Personally, I would encourage advocates of more liberal international labor markets to come up with ways to reduce the friction and dead-weight loss associated with our immigration system that do not also necessarily imply a large increase in immigration. The proposal I keep coming back to in this regard is to auction works visas. If you believe that immigration generates negative externalities, it makes sense to tax them. But if you believe that, on net, those externalities are positive, it still makes more sense to limit immigration by auctioning visas than by handing them out for free to people who jump through all kinds of costly bureaucratic hoops. And it also makes more sense to limit immigration this way than by having the government decide what kind of skills our economy “really” needs.

A freely tradable visa would make it much more difficult to exploit immigrant workers (who could now freely change employers without risking deportation), which would counter one of the strongest arguments against the current visa regime. And by generating revenue for the treasury, it would create a straightforward economic incentive to increase the number of available visas to the point where supply and demand curves crossed (not that we’d necessarily issue that many visas – but the incentive to do so would exist).

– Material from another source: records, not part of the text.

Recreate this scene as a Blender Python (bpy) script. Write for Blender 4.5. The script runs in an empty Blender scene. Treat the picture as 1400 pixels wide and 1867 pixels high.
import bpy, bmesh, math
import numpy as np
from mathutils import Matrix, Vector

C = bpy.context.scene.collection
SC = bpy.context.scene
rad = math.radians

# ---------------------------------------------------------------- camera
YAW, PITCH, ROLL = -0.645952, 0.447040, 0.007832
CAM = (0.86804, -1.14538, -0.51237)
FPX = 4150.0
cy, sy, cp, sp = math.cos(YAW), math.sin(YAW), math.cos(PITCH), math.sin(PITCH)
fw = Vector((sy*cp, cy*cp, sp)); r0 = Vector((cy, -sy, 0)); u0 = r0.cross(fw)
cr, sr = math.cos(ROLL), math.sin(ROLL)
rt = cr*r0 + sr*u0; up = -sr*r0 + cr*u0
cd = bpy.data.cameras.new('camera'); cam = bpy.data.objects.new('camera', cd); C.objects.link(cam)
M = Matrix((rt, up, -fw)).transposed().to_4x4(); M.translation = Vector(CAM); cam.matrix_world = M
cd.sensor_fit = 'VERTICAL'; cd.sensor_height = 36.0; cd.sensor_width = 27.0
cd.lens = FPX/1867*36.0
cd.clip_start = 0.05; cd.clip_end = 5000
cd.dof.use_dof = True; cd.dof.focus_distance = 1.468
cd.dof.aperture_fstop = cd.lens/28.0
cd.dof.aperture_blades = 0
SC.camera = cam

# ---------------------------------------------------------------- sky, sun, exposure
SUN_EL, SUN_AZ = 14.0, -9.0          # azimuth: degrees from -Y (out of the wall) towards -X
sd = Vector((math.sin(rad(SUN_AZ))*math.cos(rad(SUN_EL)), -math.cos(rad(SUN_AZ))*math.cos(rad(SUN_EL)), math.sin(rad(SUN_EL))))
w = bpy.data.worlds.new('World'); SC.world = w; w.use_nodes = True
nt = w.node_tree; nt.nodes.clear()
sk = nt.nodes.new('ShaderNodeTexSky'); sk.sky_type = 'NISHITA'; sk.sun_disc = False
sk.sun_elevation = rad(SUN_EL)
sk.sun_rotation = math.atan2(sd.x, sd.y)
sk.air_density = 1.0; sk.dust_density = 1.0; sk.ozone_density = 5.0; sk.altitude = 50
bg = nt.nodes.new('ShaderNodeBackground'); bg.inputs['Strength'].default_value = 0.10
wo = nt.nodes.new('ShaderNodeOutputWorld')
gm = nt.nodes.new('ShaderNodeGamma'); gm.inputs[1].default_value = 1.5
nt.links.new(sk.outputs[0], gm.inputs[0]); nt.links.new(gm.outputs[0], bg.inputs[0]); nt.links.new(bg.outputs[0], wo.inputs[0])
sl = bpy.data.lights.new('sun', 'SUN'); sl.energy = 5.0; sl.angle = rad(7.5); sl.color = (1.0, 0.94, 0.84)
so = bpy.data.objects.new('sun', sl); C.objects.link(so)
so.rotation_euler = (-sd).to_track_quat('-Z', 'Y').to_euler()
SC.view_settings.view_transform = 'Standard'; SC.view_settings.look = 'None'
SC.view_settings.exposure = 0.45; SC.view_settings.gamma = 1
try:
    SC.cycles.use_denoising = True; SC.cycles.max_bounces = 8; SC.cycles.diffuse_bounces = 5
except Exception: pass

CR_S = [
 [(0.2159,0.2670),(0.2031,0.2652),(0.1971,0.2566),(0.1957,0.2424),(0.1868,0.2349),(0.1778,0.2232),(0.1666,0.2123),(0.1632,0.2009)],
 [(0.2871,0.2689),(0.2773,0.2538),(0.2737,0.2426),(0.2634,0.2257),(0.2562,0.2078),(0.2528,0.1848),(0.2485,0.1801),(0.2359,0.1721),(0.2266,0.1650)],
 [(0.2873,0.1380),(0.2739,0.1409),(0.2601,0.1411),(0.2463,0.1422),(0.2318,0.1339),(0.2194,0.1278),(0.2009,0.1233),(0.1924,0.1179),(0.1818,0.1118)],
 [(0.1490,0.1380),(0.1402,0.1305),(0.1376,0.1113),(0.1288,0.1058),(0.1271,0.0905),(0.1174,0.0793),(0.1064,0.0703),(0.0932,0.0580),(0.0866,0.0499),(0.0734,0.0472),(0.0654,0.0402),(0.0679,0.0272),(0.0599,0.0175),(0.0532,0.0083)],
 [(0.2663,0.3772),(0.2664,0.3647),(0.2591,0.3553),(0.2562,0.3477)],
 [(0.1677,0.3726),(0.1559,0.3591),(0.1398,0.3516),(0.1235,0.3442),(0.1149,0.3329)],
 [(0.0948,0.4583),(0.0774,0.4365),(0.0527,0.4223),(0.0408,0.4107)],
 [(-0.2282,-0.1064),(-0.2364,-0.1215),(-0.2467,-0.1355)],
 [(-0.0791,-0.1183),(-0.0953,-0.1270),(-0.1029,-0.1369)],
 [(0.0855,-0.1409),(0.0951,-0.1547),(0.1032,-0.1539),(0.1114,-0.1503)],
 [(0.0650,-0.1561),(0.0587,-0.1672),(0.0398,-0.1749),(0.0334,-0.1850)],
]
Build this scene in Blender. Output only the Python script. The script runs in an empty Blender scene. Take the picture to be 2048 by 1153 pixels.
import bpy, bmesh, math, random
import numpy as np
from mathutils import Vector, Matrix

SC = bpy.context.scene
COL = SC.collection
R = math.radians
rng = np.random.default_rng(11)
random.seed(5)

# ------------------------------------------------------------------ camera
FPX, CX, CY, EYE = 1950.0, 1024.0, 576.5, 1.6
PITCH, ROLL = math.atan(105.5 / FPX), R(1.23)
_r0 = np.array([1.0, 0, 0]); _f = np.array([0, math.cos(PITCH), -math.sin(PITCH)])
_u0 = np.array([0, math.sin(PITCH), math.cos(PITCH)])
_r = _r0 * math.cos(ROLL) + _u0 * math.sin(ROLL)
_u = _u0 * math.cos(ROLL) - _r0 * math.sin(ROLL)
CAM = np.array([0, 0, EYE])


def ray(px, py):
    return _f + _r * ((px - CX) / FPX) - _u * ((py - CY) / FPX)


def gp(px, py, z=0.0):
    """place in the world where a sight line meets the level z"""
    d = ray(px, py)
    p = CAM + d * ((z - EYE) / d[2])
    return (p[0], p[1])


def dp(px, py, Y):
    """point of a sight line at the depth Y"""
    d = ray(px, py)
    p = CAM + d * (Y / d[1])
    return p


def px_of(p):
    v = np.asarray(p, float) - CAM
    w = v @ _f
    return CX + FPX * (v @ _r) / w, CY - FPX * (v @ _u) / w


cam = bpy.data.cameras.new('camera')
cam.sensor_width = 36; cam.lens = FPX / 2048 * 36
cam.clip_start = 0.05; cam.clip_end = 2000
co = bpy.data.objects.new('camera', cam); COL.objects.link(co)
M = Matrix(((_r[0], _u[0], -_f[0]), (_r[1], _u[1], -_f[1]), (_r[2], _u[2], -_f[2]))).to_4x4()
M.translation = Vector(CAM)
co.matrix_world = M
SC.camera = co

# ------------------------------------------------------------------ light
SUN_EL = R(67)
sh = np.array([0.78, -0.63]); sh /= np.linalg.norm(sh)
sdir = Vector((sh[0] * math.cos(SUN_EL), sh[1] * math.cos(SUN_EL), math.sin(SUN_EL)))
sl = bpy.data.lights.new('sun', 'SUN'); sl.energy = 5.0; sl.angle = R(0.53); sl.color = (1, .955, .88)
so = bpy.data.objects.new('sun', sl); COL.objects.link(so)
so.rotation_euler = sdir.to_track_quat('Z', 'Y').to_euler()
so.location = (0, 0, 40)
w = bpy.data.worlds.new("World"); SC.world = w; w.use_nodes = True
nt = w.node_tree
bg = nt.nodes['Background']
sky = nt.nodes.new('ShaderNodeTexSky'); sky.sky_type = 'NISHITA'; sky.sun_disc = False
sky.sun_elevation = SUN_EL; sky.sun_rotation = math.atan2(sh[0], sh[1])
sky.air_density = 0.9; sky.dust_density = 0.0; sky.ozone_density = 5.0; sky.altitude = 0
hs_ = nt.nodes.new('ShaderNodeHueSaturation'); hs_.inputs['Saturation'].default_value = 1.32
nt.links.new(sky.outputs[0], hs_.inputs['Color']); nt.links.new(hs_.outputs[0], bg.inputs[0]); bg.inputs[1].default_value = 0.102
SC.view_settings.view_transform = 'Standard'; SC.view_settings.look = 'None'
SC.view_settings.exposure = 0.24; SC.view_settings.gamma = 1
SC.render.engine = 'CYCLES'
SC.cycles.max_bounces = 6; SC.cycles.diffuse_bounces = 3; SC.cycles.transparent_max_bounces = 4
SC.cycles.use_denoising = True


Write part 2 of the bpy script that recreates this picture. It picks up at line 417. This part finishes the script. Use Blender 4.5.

And what about the sending country? Well, if we know ways to fund positive economic development in sending countries, we could spend some of that visa revenue on such. And even if we don’t, putting a price on a visa means that there’s always an economic incentive to return home (or to settle permanently and become a citizen).

Anyway, I’ve made these arguments before, but we all have to take our hobby-horses out for a ride every now and again.

 

(By the way, I also wondered whether we’ve got cause and effect confused here – whether emigration is correlated with wage stagnation in the sending country because both are driven by a lousy local economy, and immigration correlated with rising wages at the bottom because both are the effects of a booming economy. But I’m assuming that the paper’s authors have a good answer to that.)